Many may disagree with my particular views on contemporary music, but my observation about how it has gradually dissolved into its own ether at the end of the 20th century is pretty evident to anyone that takes the time to observe. What does this mean for serious concert music producers, performers, and consumers of the 21st century? Can it get any worse than it is currently? Is serious new music of quality a dead art?

There are some promising signs that a new culture of credible and sustainable music activity is upon us. Small, yet specialized contemporary music performance ensembles have sprung up in some cities, often with no or little subsidy. They are comprised of highly capable, dedicated musicians that make new music their religion. These islands of opportunity are not completely spontaneous, since they are often instigated by self-interested composers or composer-musicians. However, the quality of both the compositions and of their performances is exceptional. The numbers of these independent-performing organizations is growing. It has become a phenomenon.
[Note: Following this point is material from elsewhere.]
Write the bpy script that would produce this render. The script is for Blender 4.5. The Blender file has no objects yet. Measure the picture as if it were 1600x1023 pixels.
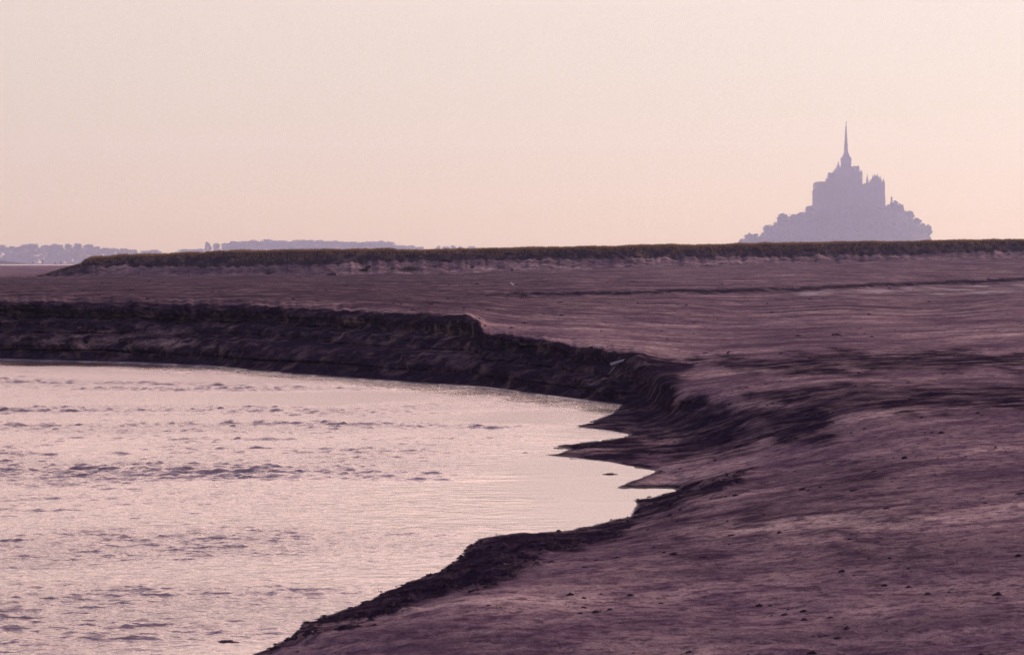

Independently produced and distributed CD recordings have almost become the normal distribution method for new and experimental music. Amazon.com has begun selling independently produced CDs on their commercial web site thus equalizing the distribution advantage of the big-business mega-recording companies. Taking as a starting premise that the objective of CD distribution is not to get anyone rich, but is intended solely to communicate, promote, and propagate one’s musical ideas, then the goal of independent recordings has already succeeded. The ubiquity of low volume CD reproduction services, along with inexpensive ad hoc disk burning technologies, make low volume CDs on demand a viable micro-music-industry. The Internet and WWW will further enhance the information flow between music producers and consumers by allowing even the most obscure communities of niche music enthusiasts to exchange ideas, compositions, and recordings. New technologies are furthering the revolution. Already, sounds (.mp3) and scores (.pdf) can easily be downloaded from the web, often at no cost. The musical establishment is no longer needed to subsidize, legitimize, or scrutinize the producer of music.

As a composer, I am cautiously optimistic about the future of music, although my particular vision of 21st century music composition is possibly different than that of some of my colleagues. I encourage music producers (composers) to simply write the music they want to hear, and not to get embroiled in the politics, cultural noise, and obvious career competition that has been so destructive to the profession. I encourage music performers to take a chance on new music, not be driven by the bottom line or first impressions. And finally, I encourage – even challenge – the concert going public (consumers) to actively seek out new music and become involved with it emotionally and intellectually. Without the public, no creative music will survive – neither good nor bad.

I don’t want to leave the impression that composers think about these issues every time they sit down to write a note of music. Our egos are large, but our brains are not large enough to contemplate the inner workings of all the aspects of a new musical work in progress, and simultaneously triangulate the position of its cultural context and economic potential in the constantly evolving, vast musical repertory of mankind. We do take moments from time to time, usually between pieces, and often at demarcation points in history – such as the onset of a new century - to speculate about our role and place in the universe as thinking composers.